History Notelet by M. Bance

The Victorian’s love of syrupy sweet, glittery valentine’s cards is well known, but what is not so well documented is the 19th century ‘craze’ of sending vinegar valentines.

These cards were not designed for flirtation or declarations of love, their intention was to reject, criticise and generally hurl abuse and they were hugely popular during the Victorian period.
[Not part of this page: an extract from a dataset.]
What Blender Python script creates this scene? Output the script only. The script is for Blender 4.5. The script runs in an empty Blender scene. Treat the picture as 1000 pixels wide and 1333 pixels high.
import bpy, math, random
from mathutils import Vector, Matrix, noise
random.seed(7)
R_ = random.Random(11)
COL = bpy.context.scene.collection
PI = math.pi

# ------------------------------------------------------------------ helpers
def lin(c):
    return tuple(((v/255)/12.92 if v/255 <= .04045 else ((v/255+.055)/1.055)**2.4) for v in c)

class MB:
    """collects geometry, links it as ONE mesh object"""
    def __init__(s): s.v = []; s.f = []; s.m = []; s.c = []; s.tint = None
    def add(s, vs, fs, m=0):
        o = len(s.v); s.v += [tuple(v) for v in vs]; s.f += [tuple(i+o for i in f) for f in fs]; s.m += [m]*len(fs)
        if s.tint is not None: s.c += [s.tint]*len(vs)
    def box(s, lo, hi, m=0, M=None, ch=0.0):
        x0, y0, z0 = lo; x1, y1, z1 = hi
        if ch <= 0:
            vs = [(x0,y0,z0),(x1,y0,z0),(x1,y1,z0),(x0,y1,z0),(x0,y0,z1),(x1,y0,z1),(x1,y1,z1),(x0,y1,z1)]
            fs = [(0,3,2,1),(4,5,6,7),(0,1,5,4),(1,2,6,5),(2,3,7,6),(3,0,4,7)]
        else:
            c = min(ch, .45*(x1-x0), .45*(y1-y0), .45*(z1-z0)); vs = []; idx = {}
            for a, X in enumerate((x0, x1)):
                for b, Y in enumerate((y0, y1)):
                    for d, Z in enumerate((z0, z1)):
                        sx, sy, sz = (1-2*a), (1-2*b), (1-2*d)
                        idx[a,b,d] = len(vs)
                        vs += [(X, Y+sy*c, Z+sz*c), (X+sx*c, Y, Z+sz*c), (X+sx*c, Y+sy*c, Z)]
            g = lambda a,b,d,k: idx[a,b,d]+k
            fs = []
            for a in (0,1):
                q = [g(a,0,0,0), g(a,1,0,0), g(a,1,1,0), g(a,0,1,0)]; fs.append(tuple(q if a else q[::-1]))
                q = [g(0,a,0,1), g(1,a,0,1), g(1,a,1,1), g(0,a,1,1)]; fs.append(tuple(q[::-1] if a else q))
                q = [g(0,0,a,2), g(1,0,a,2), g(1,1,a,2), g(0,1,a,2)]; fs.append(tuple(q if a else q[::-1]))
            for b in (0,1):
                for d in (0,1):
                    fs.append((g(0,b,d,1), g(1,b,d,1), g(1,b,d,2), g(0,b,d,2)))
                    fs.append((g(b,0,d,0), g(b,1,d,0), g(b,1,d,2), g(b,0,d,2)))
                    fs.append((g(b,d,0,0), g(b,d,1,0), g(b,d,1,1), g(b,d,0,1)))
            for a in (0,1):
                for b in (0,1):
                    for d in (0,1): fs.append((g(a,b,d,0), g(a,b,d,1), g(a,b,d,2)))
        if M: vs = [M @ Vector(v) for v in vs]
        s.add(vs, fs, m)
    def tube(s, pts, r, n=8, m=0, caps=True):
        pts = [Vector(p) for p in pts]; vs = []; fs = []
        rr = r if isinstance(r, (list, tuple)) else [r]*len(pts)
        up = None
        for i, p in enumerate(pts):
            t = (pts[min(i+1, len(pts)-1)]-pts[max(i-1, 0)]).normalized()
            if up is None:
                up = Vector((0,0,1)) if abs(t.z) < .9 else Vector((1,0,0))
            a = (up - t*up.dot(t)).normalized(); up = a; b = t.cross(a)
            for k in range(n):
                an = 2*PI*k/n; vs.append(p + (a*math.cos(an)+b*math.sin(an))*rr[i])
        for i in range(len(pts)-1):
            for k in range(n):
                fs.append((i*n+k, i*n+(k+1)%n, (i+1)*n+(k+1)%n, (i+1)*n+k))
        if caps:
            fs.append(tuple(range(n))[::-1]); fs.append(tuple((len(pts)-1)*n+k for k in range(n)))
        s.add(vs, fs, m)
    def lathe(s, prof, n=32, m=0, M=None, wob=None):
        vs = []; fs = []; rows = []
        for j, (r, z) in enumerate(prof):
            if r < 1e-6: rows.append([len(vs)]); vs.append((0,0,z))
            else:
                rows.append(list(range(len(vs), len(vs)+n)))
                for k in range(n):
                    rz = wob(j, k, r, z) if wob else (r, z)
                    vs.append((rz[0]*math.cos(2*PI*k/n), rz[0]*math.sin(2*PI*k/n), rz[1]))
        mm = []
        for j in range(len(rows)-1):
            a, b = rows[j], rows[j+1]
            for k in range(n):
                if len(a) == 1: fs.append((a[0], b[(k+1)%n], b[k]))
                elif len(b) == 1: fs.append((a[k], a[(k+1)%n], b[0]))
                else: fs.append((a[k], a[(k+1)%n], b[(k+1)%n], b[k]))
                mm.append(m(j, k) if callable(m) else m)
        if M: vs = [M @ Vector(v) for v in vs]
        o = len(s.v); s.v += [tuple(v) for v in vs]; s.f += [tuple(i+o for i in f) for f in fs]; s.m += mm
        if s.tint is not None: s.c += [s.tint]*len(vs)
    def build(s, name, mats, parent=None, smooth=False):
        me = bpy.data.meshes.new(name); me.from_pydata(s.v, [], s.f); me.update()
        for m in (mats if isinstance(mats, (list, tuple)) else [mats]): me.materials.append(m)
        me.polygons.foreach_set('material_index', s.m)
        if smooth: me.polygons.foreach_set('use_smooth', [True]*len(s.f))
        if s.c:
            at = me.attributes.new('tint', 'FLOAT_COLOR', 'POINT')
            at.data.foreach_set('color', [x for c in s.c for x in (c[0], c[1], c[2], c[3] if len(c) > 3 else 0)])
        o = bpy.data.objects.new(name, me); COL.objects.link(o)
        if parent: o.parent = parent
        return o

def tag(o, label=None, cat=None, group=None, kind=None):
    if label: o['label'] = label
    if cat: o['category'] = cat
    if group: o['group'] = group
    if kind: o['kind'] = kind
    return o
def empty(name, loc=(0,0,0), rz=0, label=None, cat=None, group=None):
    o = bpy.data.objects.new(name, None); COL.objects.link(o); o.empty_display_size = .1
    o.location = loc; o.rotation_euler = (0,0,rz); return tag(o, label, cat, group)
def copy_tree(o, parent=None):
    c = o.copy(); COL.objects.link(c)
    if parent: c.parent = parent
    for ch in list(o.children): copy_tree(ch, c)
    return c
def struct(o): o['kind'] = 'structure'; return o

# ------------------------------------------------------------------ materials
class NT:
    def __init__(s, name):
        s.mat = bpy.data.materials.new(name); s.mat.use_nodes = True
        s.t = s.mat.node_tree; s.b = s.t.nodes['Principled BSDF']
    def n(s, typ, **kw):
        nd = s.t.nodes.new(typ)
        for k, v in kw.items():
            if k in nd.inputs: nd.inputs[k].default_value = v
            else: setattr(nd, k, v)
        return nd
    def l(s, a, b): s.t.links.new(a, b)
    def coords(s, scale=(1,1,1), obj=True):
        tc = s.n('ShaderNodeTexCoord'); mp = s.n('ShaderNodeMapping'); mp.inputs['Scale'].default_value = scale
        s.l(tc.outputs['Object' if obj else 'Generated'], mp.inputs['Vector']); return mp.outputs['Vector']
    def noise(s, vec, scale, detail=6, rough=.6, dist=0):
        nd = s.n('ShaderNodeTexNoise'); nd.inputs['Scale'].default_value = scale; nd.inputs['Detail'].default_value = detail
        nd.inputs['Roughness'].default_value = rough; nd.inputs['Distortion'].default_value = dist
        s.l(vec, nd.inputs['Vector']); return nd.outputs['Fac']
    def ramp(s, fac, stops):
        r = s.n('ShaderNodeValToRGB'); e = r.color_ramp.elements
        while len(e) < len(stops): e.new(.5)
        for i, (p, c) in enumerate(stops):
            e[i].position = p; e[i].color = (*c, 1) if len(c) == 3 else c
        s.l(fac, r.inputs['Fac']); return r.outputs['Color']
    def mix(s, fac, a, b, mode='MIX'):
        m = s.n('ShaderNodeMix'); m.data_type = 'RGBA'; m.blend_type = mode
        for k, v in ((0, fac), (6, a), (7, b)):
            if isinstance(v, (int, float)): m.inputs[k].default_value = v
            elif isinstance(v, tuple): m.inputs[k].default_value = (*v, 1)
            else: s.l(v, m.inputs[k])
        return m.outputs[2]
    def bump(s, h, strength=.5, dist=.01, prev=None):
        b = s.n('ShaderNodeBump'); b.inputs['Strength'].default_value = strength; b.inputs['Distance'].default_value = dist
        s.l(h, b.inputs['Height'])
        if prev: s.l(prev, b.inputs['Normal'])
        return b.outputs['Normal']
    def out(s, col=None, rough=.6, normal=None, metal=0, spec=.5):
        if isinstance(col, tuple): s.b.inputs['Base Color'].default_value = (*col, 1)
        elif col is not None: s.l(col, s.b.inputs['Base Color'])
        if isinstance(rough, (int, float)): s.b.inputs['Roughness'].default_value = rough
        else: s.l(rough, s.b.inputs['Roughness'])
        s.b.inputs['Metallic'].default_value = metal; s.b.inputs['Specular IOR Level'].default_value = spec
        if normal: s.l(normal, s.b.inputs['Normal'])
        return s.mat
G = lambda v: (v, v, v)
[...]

Vinegar valentines were cheaply printed on a single sheet with an image and short caption or rhyming verse containing a range of insults. The recipients might have been nagging wives or unfaithful lovers, equally they could have been lazy employers or lonely and lovelorn neighbours. Worse, they were not always sent as a one-to-one, anonymous communication, the terms ‘we’ and ‘everyone’ appearing in some insults suggest a collective voice and the cards being sent by a group of people.

Flora Thompson, in her fictionalised memoir, Lark Rise to Candleford received such a card, featuring a crudely-drawn caricature of a postmistress and including a verse commenting on her perceived ugliness. Thompson promptly threw the card on the fire, and like other postmistresses did her best to confiscate those she saw as unfit to be mailed.

But despite this censorship, before the advent of stamps when letters were paid for on delivery, the postal system did in fact add injury to insult by requiring the recipients to pay for their abuse!